The students in the course became certified through the Internal Revenue Service’s VITA program. The students volunteered at the VITA sites during the 2016 tax season, filing taxes for low-income tax payers. Ms. Tarasovitch has worked closely with the IRS office in Albany and with the five sites in Onondaga County which collaborate though the CASH Coalition coordinated by the United Way.  In addition to providing volunteers to help in the operation of the VITA sites, the Project will develop publicity material and seek support from City and County Officials.  With the EITC legislation needing renewal in 2017 to continue operation, students in the project are exploring ways to lobby for the continuation and increase in the program.  

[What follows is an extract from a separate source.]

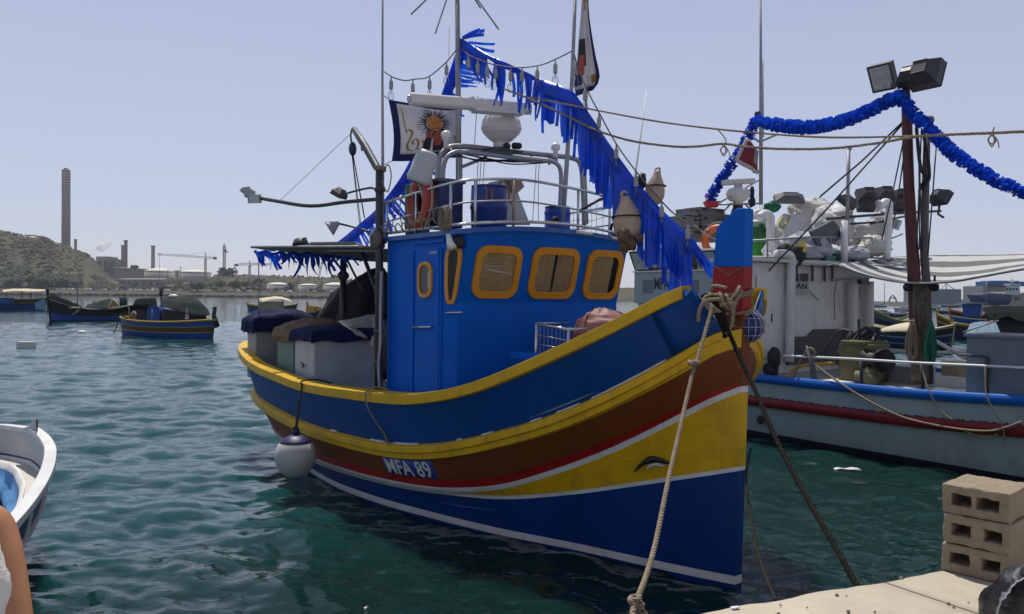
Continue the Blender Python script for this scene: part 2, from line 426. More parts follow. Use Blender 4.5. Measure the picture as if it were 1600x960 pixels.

Nate Birnbaum, a 2017 graduate, took over leadership in 2016-17 and Jack Ethan Schlosser, a current student, is managing the project for 2017-2018. Jack can be reached at
Some Additional Information on the EITC Program
The Earned Income Tax Credit (EITC) is a refundable tax credit that can reduce the amount of income taxes owed and actually refund any additional credit money to the taxpayer. Residents earning under a certain income (about $53,000) qualify for the credit, which is determined based on adjusted gross income, number of qualifying children in the household, and marital status. The impact of this program is noticeable, lifting 6.2 million people out of poverty, half of whom are children (2013). In contrast to other social programs, which many argue de-incentivize work, studies show that the EITC increases aggregate hours worked by those that use it. Though this policy is effective, it still is not reaching its full potential. Many people who qualify either do not know about the policy or do not want to pay a tax preparer to file their taxes. To address this need, the IRS sponsors Volunteer Income Tax Assistance (VITA) sites in which qualifying recipients can have their taxes prepared for free.